Pemerintah Indonesia belajar dari kesuksesan Turki, Rumania, Polandia, dan Ukraina melakukan redenominasi mata uang guna menghindari kegagalan 1965.Direktur Jenderal Perbendaharaan Kementerian Keuangan Agus Suprijanto mengatakan untuk menyusun Rancangan Undang-Undang Redenominasi Mata Uang, pemerintah belajar dari pengalaman negara-negara lain.
“Bukan hanya belajar dari negara yang berhasil, juga yang gagal, seperti Rusia, Argentina, Brasil, dan Zimbabwe,” kata Agus di kantornya.
Agus mengatakan dalam upaya menerapkan redenominasi, Turki sempat mengalami hiperinflasi karena denominasi uang yang berlaku sebelumnya sangat besar hingga mencapai nilai 1.000.000 lira.
Adapun pelajaran yang dapat dipetik dari negara-negara gagal adalah tidak tepatnya waktu pelaksanaan redenominasi. Di Zimbabwe, misalnya, redenominasi dilakukan saat perekonomian tidak stabil dan bank sentralnya terlalu banyak mencetak uang baru. Akibatnya, hiperinflasi tidak terelakkan.
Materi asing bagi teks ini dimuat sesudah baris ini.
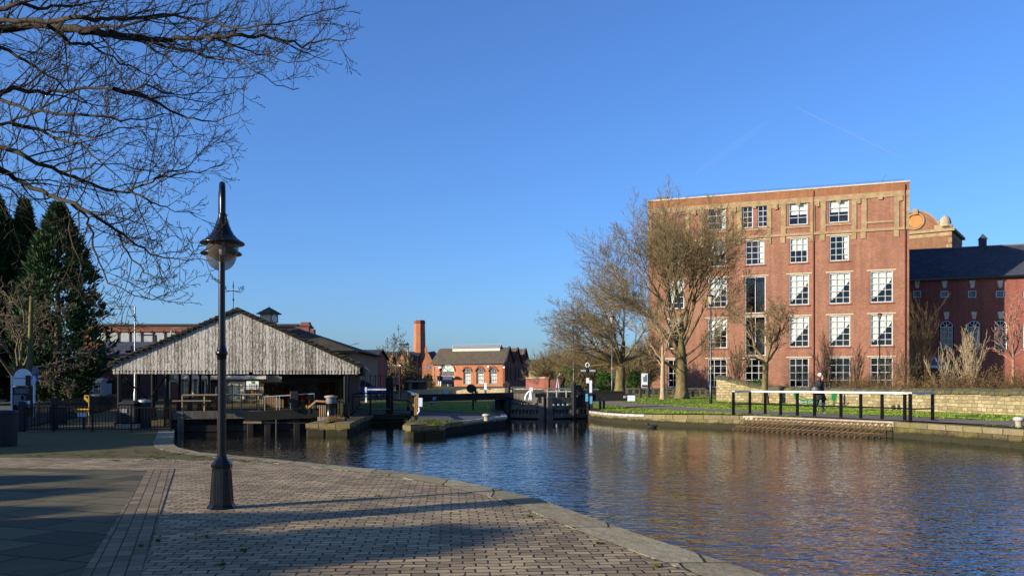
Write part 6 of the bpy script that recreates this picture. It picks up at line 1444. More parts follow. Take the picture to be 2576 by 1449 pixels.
railing('railing', (XP(1074, 100), 100), (XP(1100, 100), 100), 1.4, 'short dark bar railing left of the engine house door', 2, .15)
b = MB(); Y = 58.; b.beam((XP(918, Y), Y, ZP(979.5, Y)), (XP(985, Y), Y, ZP(979.5, Y)), .08, .1); b.box((XP(921, Y), Y, .9), (.12, .12, 1.1)); tag(b.build('white_barrier', M['signwhite']), 'white horizontal barrier bar in front of the tall railing', 'barrier')
# ================================================================ TREES AND PLANTS
def grow(b, rnd, p, d, L, r, lev, maxlev, spread, trop, kids, segs=5, gn=.16, n=None, ratio=.62, rmin=.006, mi=0, taper=.16, kstart=.25, flat=0.):
    pts = [Vector(p)]; d = Vector(d).normalized(); rad = [r]; dirs = [d.copy()]
    for i in range(segs):
        d = d + Vector((rnd.gauss(0, gn), rnd.gauss(0, gn), rnd.gauss(0, gn) + trop)); d.normalize()
        pts.append(pts[-1] + d * (L / segs)); rad.append(max(rmin, r * lerp(1, taper, ((i + 1) / segs) ** .8))); dirs.append(d.copy())
    nn = n or (8 if lev == 0 else 6 if lev == 1 else 4 if lev == 2 else 3)
    b.tube(pts, rad, nn, mi, caps=False)
    if lev >= maxlev: return
    k = kids[min(lev, len(kids) - 1)]; ph = rnd.uniform(0, 6.28)
    for j in range(k):
        f = lerp(kstart if lev else max(kstart, .35), 1., (j + rnd.uniform(.2, .8)) / k); x = f * segs; i = min(int(x), segs - 1); q = pts[i].lerp(pts[i + 1], x - i); dd = dirs[i + 1]
        ph += 2.4 + rnd.uniform(-.5, .5); s = spread[min(lev, len(spread) - 1)] * rnd.uniform(.7, 1.25)
        o = dd.orthogonal().normalized(); o.rotate(Matrix.Rotation(ph, 3, dd)); o.z *= (1 - flat)
        nd = dd * cos(s) + o * sin(s); ll = L * ratio * lerp(1.15, .55, f) * rnd.uniform(.75, 1.2)
        grow(b, rnd, q, nd, ll, max(rmin, min(r * .45, rad[i] * .62)), lev + 1, maxlev, spread, trop, kids, max(3, segs - 1), gn, None, ratio, rmin, mi, taper, .2, flat)
    if lev > 0:                             # leader twig
        pass
def bare_tree(name, x, y, h, label, seed, trunk, limbs, m, maxlev=4, spread=(.7, .7, .7), trop=.06, kids=(7, 6, 5, 4), r0=.4, cat='bare tree', rmin=.012, ratio=.6, gn=.14, zb=None, group=None, tw=None):
    rnd = random.Random(seed); zg = gz(x, y) if zb is None else zb; t = thing(name, (x, y, zg), label, cat, group)
    b = MB(); tp = [(x + a, y + c, zg + z) for a, c, z, r in trunk]; b.tube(tp, [q[3] for q in trunk], 14); 
    b.lathe((x, y, zg - .1), [(trunk[0][3] * 1.5, 0), (trunk[0][3] * 1.15, .25), (trunk[0][3], .6)], 14); b.build('trunk', m, t)
    b = MB()
    for (a, c, z, dx, dy, dz, L, r) in limbs: grow(b, rnd, (x + a, y + c, zg + z), (dx, dy, dz), L, r, 0, maxlev, spread, trop, kids, 7, gn, 8, ratio, rmin)
    b.build('branches', tw or m, t, recalc=False, uv=False); return t
# large tree in front of the mill
TY = 60.; tx = XP(1716, TY); sc_ = TY / F
def lim(px0, py0, px1, py1, r, dy=0., L=None):   # a limb from one pixel to another at the tree's depth
    zg = gz(tx, TY); a = Vector((XP(px0, TY) - tx, 0, ZP(py0, TY) - zg)); e = Vector((XP(px1, TY) - tx, dy, ZP(py1, TY) - zg)); v = e - a
    return (a.x, a.y, a.z, v.x, v.y, v.z, v.length * .92, r)
big = [lim(1713, 880, 1780, 560, .16, 1.5), lim(1712, 860, 1725, 530, .15, -1.5), lim(1708, 900, 1640, 560, .14, 2), lim(1705, 890, 1565, 585, .14, -2), lim(1712, 885, 1850, 590, .13, -1), lim(1706, 840, 1680, 545, .12, 2.5),
       lim(1700, 860, 1505, 660, .12, 2.5), lim(1718, 900, 1870, 740, .09, -2.5), lim(1716, 860, 1830, 630, .1, 3), lim(1706, 932, 1590, 880, .16, -1.0), lim(1716, 800, 1760, 545, .11, -3), lim(1714, 850, 1605, 590, .11, -3.2), lim(1716, 930, 1800, 860, .06, -2), lim(1704, 900, 1570, 770, .09, 3), lim(1710, 870, 1815, 570, .1, -2.5), lim(1706, 880, 1525, 730, .09, -3), lim(1600, 884, 1490, 850, .08, -.5), lim(1702, 880, 1540, 590, .1, 1), lim(1708, 860, 1660, 535, .1, -1)]
bare_tree('bare_tree', tx, TY, 15, 'tallest bare tree with a thick mossy trunk in front of the mill', 21,
          [(0, 0, -.1, .46), (-.02, 0, 1.2, .41), (-.08, 0, 2.2, .42), (-.1, 0, 3.0, .38), (-.08, 0, 3.8, .28), (-.02, 0, 4.8, .17), (0, 0, 5.6, .1)], big, M['bark_moss'], 3, (.62, .62, .7), .045, (14, 9, 6), rmin=.0085, ratio=.5, gn=.12, tw=M['twig'])
# spreading tree to its left
TY = 70.; tx = XP(1560, TY)
sp = [lim(1562, 916, 1480, 740, .15, 2), lim(1562, 916, 1545, 690, .14, -2), lim(1566, 914, 1620, 720, .14, 2), lim(1552, 915, 1420, 850, .16, -2), lim(1572, 914, 1650, 860, .15, -1), lim(1555, 915, 1390, 905, .12, 1.5), lim(1568, 915, 1640, 780, .11, -3), lim(1560, 914, 1500, 800, .12, -3.5), lim(1560, 910, 1590, 700, .11, 3), lim(1556, 914, 1440, 780, .11, 3), lim(1548, 912, 1360, 880, .1, -2), lim(1556, 912, 1410, 800, .1, -1), lim(1562, 905, 1520, 690, .1, 1)]
bare_tree('bare_tree', tx, TY, 9, 'low spreading bare tree forking near the ground, left of the tallest tree', 33,
          [(-.02, 0, -.1, .46), (0, 0, .9, .4), (.06, 0, 1.8, .38), (.08, 0, 2.25, .32)], sp, M['bark_moss'], 3, (.68, .68, .75), .035, (13, 9, 6), rmin=.009, ratio=.52, tw=M['twig'])
# slim tree
TY = 58.5; tx = XP(1667, TY)
bare_tree('bare_tree', tx, TY, 6, 'slim pale trunked young tree just left of the tallest tree', 5, [(0, 0, -.1, .17), (0, 0, 1.5, .14), (.02, 0, 2.8, .11), (-.02, 0, 3.6, .07)],
          [lim(1667, 915, 1640, 800, .06, .5), lim(1667, 905, 1690, 790, .06, -.5), lim(1666, 925, 1650, 870, .05, 1), lim(1667, 890, 1668, 760, .06, -1)], M['bark_pale'], 3, (.6, .6), .05, (5, 5, 4), rmin=.012)
# small tree in front of the wall
TY = 51.2; tx = XP(1925, TY)
bare_tree('bare_tree', tx, TY, 6, 'small crooked mossy tree standing against the stone wall', 14, [(0, 0, -.1, .2), (-.02, 0, 1.2, .17), (.03, 0, 2.3, .17), (0, 0, 2.5, .16)],
          [lim(1925, 915, 1870, 800, .12, .5), lim(1926, 915, 1975, 830, .13, -.4), lim(1925, 905, 1920, 770, .1, .8), lim(1928, 910, 2020, 870, .09, .6), lim(1922, 910, 1830, 850, .08, -.6), lim(1950, 860, 2000, 760, .08, 0), lim(1890, 850, 1850, 760, .07, .3), lim(1930, 900, 1960, 780, .08, -1)], M['bark_moss'], 3, (.72, .75, .8), .03, (9, 7, 5), rmin=.008, ratio=.5, gn=.2, tw=M['twig'])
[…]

Agus mengatakan redenominasi merupakan wacana lama yang makin didalami sejak 2011. Timing tersebut dinilai tepat karena perekonomian Indonesia dinilai dalam kondisi yang cukup stabil dengan pertumbuhan ekonomi lebih dari 5% dalam 5 tahun terakhir dan tingkat inflasi yang cenderung terkendali.
“Yang utama untuk menyederhanakan denominasi, karena dengan dominasi yang besar menimbulkan inefisiensi dalam transaksi jual beli dan akuntansi,” ujarnya.
Selain itu, redenominasi diharapkan dapat menumbuhkan rasa bangga terhadap rupiah, karena nilai rupiah dibandingkan mata uang negara lain tidak terlalu rendah.
“Tidak pantas kalau US$1 jadi Rp9.000 sekian. Redenominasi kita harap memberikan rasa proud atas mata uang kita yang merupakan simbol stabilitas ekonomi suatu negara,” kata Agus.
Redenominasi juga dinilai Agus memberikan dampak positif terhadap aktivitas akuntansi yang berkaitan dengan teknologi komunikasi. Pasalnya, dengan denominasi yang terlalu besar, sistem IT membutuhkan memori yang besar juga.
“Dan banyak alat yang tidak cukup digitnya, seperti kalkulator,” tuturnya.